(Data section)
=-=-=-=-=
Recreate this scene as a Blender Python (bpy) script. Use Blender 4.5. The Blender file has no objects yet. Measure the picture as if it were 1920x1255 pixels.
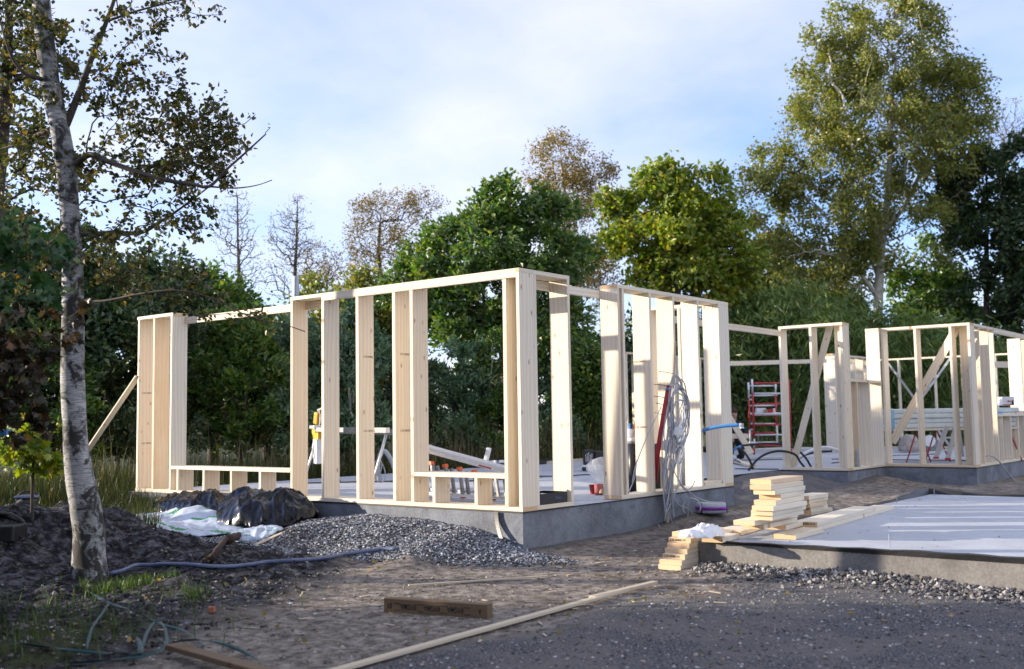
import bpy, math, random
import numpy as np
from mathutils import Vector, Matrix

# ---------------------------------------------------------------- camera
CAM = np.array([-8.49875, -6.67390, 0.92700])
FPX, CX, CY = 1978.82, 960.0, 627.5
YAW, PITCH, ROLL = 0.673239, 0.081291, -0.015231
_f = np.array([math.cos(PITCH)*math.cos(YAW), math.cos(PITCH)*math.sin(YAW), math.sin(PITCH)])
_r0 = np.array([math.sin(YAW), -math.cos(YAW), 0.0]); _u0 = np.cross(_r0, _f)
_r = math.cos(ROLL)*_r0 + math.sin(ROLL)*_u0
_u = -math.sin(ROLL)*_r0 + math.cos(ROLL)*_u0
scene = bpy.context.scene
cam_d = bpy.data.cameras.new('camera'); cam = bpy.data.objects.new('camera', cam_d)
scene.collection.objects.link(cam)
cam.matrix_world = Matrix(((_r[0], _u[0], -_f[0], CAM[0]), (_r[1], _u[1], -_f[1], CAM[1]), (_r[2], _u[2], -_f[2], CAM[2]), (0, 0, 0, 1)))
cam_d.sensor_width = 36.0; cam_d.lens = 36.0*FPX/1920.0
cam_d.clip_start = 0.05; cam_d.clip_end = 3000
cam_d.dof.use_dof = True; cam_d.dof.focus_distance = 11.8; cam_d.dof.aperture_fstop = 1.8
scene.camera = cam

# ---------------------------------------------------------------- light
SUN_EL = math.radians(11.5)
_h = np.array([-0.55, 0.835]); _h = _h/np.linalg.norm(_h)
SUN = np.array([_h[0]*math.cos(SUN_EL), _h[1]*math.cos(SUN_EL), math.sin(SUN_EL)])
world = bpy.data.worlds.new('World'); scene.world = world; world.use_nodes = True
wn, wl = world.node_tree.nodes, world.node_tree.links
wn.clear()
w_out = wn.new('ShaderNodeOutputWorld'); w_bg = wn.new('ShaderNodeBackground')
sky = wn.new('ShaderNodeTexSky'); sky.sky_type = 'NISHITA'; sky.sun_disc = False
sky.sun_elevation = SUN_EL; sky.sun_rotation = math.atan2(SUN[0], SUN[1])
sky.air_density = 1.0; sky.dust_density = 0.3; sky.ozone_density = 4.5
w_bg.inputs['Strength'].default_value = 0.15
tc = wn.new('ShaderNodeTexCoord'); sep = wn.new('ShaderNodeSeparateXYZ')
wl.new(tc.outputs['Generated'], sep.inputs[0])
def wmath(op, a, b=None):
    n = wn.new('ShaderNodeMath'); n.operation = op
    for i, s in enumerate((a, b)):
        if s is None: continue
        if isinstance(s, (int, float)): n.inputs[i].default_value = s
        else: wl.new(s, n.inputs[i])
    return n.outputs[0]
zc = wmath('MAXIMUM', wmath('ADD', sep.outputs['Z'], 0.12), 0.03)
comb = wn.new('ShaderNodeCombineXYZ')
wl.new(wmath('DIVIDE', sep.outputs['X'], zc), comb.inputs['X'])
wl.new(wmath('DIVIDE', sep.outputs['Y'], zc), comb.inputs['Y'])
mp = wn.new('ShaderNodeMapping'); wl.new(comb.outputs[0], mp.inputs[0])
mp.inputs['Location'].default_value = (3.4, 1.2, 0.3); mp.inputs['Scale'].default_value = (0.42, 0.42, 1.0)
n1 = wn.new('ShaderNodeTexNoise'); n1.inputs['Scale'].default_value = 0.9; n1.inputs['Detail'].default_value = 9
n1.inputs['Roughness'].default_value = 0.56; n1.inputs['Distortion'].default_value = 0.35
wl.new(mp.outputs[0], n1.inputs['Vector'])
cr = wn.new('ShaderNodeValToRGB'); wl.new(n1.outputs['Fac'], cr.inputs[0])
cr.color_ramp.elements[0].position = 0.29; cr.color_ramp.elements[0].color = (0, 0, 0, 1)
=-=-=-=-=
(Exercise brief) Write out again exactly the lines from the start of the data above through the line containing "from mathutils import Vector, Matrix", inclusive, excluding any pictures.

(Exercise answer)
Recreate this scene as a Blender Python (bpy) script. Use Blender 4.5. The Blender file has no objects yet. Measure the picture as if it were 1920x1255 pixels.
import bpy, math, random
import numpy as np
from mathutils import Vector, Matrix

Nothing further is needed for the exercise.